Closed lgritz closed 6 years ago
Hi Larry,
Cool to hear from you, love what you've been pushing in this industry.
I'm not incredibly familiar with the various kind of open-source licenses. Since I only did the Arnold implementation of the paper, I think it would make sense to carry the open-source license of the polynomial optics source code over? I can ask Johannes what this is exactly, as no license file is included there.
Sidenote, I'm looking to move to Vancouver this summer and Sony is high on my list - if you'd be interested in having me, I'd love to talk about it.
The problem is that having no posted license means it's not really open source at all, legally speaking. People will come to the page and then just leave when they realize there's no way for them to figure out what they can or cannot legally do with the code, so it's safest to not look at all.

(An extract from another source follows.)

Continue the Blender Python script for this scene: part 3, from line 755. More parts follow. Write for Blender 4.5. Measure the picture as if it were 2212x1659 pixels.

I recommend either Apache 2.0, that seems to be the favored these days for new open source projects (in our industry, at least), though "new" BSD 3-clause license is also fine.
If you copied part of this code from elsewhere, you may need to adopt its license (depending on what it is -- or at least provide a proper acknowledgement and disclose of its licensing terms and copyright notice as part of yours). If you wrote it all yourself and merely were inspired or based in on reading papers or something, then you can use whichever license you choose.
Feel free to contact me offline about openings we may have. There's usually a mostly up to date listing of current openings on the main imageworks.com web site somewhere.
Thanks for that explanation - I learned a few things. I'll make sure the open-source code will actually be open-source in this case.
Hi Larry,
Pota now has a MIT license, as that was the license one of the paper's authors suggested. Thanks for pointing this out!
There seems to be no license file. What are the licensing terms for this open source project?